Mass production can have no other direct buyer, apart from other industrial capitalists, than the wholesaler. Within certain limits, the process of reproduction may take place on the same or on an increased scale even when the commodities expelled from it did not really enter individual or productive consumption. The consumption of commodities is not included in the circuit of the capital from which they originated. For instance, as soon as the yarn is sold the circuit of the capital value represented by the yarn may begin anew, regardless of what may next become of the sold yarn. So long as the product is sold, everything is taking its regular course from the standpoint of the capitalist producer. The circuit of capital-value he is identified with is not interrupted. And if this process is expanded -- which includes increased productive consumption of the means of production -- this reproduction of capital may be accompanied by increased individual consumption (hence demand) on the part of the labourers, since this process is initiated and effected by productive consumption. Thus the production of surplus-value, and with it the individual consumption of the capitalist, may increase, the entire process of reproduction may be in a flourishing condition, and yet a large part of the commodities may have entered into consumption only apparently, while in reality they may still remain unsold in the hands of dealers, may in fact still be lying in the market. Now one stream of commodities follows another, and finally it is discovered that the previous streams had been absorbed only apparently by consumption.
The commodity-capitals compete with one another for a place in the market.
Late-comers, to sell at all, sell at lower prices. The former streams have not yet been disposed of when payment for them falls due. Their owners must declare their insolvency or sell at any price to meet to meet their obligations. This sale has nothing whatever to do with the actual state of the demand. It only concerns the demand for payment , the pressing necessity of transforming commodities into money. Then a crisis breaks out. It becomes visible not in the direct decrease of consumer demand, the demand for individual consumption, but in the decrease of exchanges of capital for capital, of the reproductive process of capital.
If the commodities MP and L into which M is transformed to perform its function of money-capital, of capital-value destined to be retransformed into productive capital -- if those commodities are to be bought or paid for on different terms, so that M---C represents a series of purchases and payments, then a part of M performs the act M---C, while another part persists in the form of money and does not serve to perform simultaneous or successive acts of M---C until such time as the conditions of this process itself may determine. This part is only temporarily withheld from circulation, in order to go into action, perform its function, in due time. This storing of it is then in its turn a function determined by its circulation and intended for circulation. Its existence as a fund for purchase and payment, the suspension of its movement, the interrupted state of its circulation, will then constitute a state in which money exercises one of its functions as money-capital. As money-capital; for in this case the money temporarily remaining at rest is itself a part of money-capital M (of M' minus m, equal to M), of that portion of the value of commodity-capital which is equal to P, to that value of productive capital from which the circuit starts.

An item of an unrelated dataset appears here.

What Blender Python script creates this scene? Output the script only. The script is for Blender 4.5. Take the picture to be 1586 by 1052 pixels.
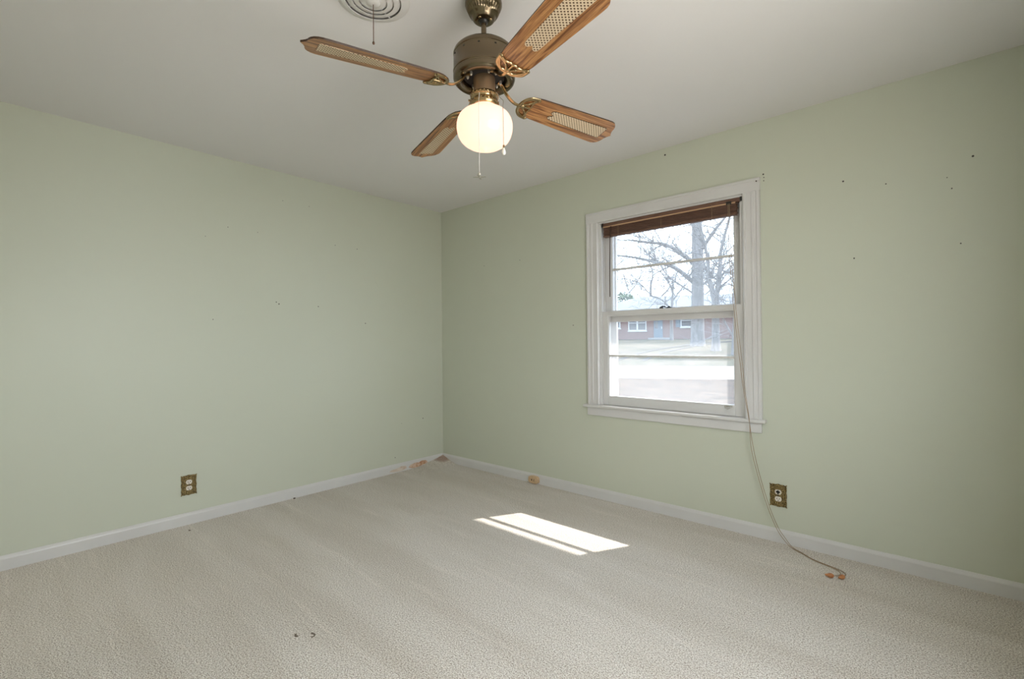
import bpy, bmesh, math, random
from mathutils import Vector, Matrix

sc = bpy.context.scene
for o in list(bpy.data.objects):
    bpy.data.objects.remove(o, do_unlink=True)
COL = sc.collection
R = math.radians
PI = math.pi

# ------------------------------------------------------------------ camera
CAMP = Vector((3.6355, -3.0574, 1.1577))
YAW, PITCH, ROLL = 0.726313, 0.005559, -0.009726
FPX = 740.16
fw = Vector((-math.sin(YAW) * math.cos(PITCH), math.cos(YAW) * math.cos(PITCH), math.sin(PITCH)))
rt = Vector((math.cos(YAW), math.sin(YAW), 0))
up = rt.cross(fw)
r2 = rt * math.cos(ROLL) + up * math.sin(ROLL)
u2 = up * math.cos(ROLL) - rt * math.sin(ROLL)
cam_d = bpy.data.cameras.new('camera')
cam_d.sensor_fit = 'HORIZONTAL'
cam_d.sensor_width = 36.0
cam_d.lens = FPX / 1586 * 36.0
cam_d.clip_start = 0.02
cam_d.clip_end = 500
cam = bpy.data.objects.new('camera', cam_d)
COL.objects.link(cam)
m = Matrix((r2, u2, -fw)).transposed().to_4x4()
m.translation = CAMP
cam.matrix_world = m
sc.camera = cam

# ------------------------------------------------------------------ light and exposure
sc.view_settings.view_transform = 'Standard'
sc.view_settings.look = 'None'
sc.view_settings.gamma = 1.0
sc.view_settings.use_curve_mapping = False
sc.view_settings.exposure = 0.11

SKY = 6.3
SUN = 8.0
world = bpy.data.worlds.new('sky')
sc.world = world
world.use_nodes = True
wn = world.node_tree.nodes
wl = world.node_tree.links
bg = wn['Background']
tc = wn.new('ShaderNodeTexCoord')
sep = wn.new('ShaderNodeSeparateXYZ')
ramp = wn.new('ShaderNodeValToRGB')
wl.new(tc.outputs['Generated'], sep.inputs[0])
wl.new(sep.outputs['Z'], ramp.inputs[0])
wl.new(ramp.outputs[0], bg.inputs[0])
ramp.color_ramp.elements[0].position = 0.0
ramp.color_ramp.elements[0].color = (0.72, 0.86, 1.0, 1)
ramp.color_ramp.elements[1].position = 0.8
ramp.color_ramp.elements[1].color = (0.56, 0.76, 1.0, 1)
bg.inputs[1].default_value = SKY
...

On the other hand all money withdrawn from circulation has the form of a hoard. Money in the form of a hoard therefore becomes here a function of money-capital, just as in M---C the function of money as a means of purchase or payment becomes a function of money-capital. This is so because capital-value exists here in the form of money, because the money state here is a state in which industrial capital finds itself at one of its stages and which is prescribed by the interconnections within the circuit.
At the same time it is here proved true once more that money-capital within the circuit of industrial capital performs no other functions than those of money and that these money-functions assume the significance of capital-functions only by virtue of their interconnections with the other stages of this circuit.
The representation of M' as a relation of m to M, as a capital-relation, is not directly a function of money-capital but of commodity-capital C', which in its turn, as a relation of c and C, expresses but the result of the process of production, of the self-expansion of capital-value which took place in it.
If the continuation of the process of circulation meets with obstacles, so that M must suspend its function M---C on account of external circumstances, such as the conditions of the market, etc., and if it therefore remains for a shorter or longer time in its money-form, then we have once more money in the form of a hoard, which happens also in simple commodity circulation whenever the transition from C---M to M---C is interrupted by external circumstances. It is an involuntary formation of a hoard. In the case at hand money has the form of fallow, latent money-capital. But we will not discuss this point any further for the present.
In either case however persistence of capital in its money state appears as the result of interrupted movement, no matter whether this is expedient or inexpedient, voluntary or involuntary, in accordance with its functions or contrary to them.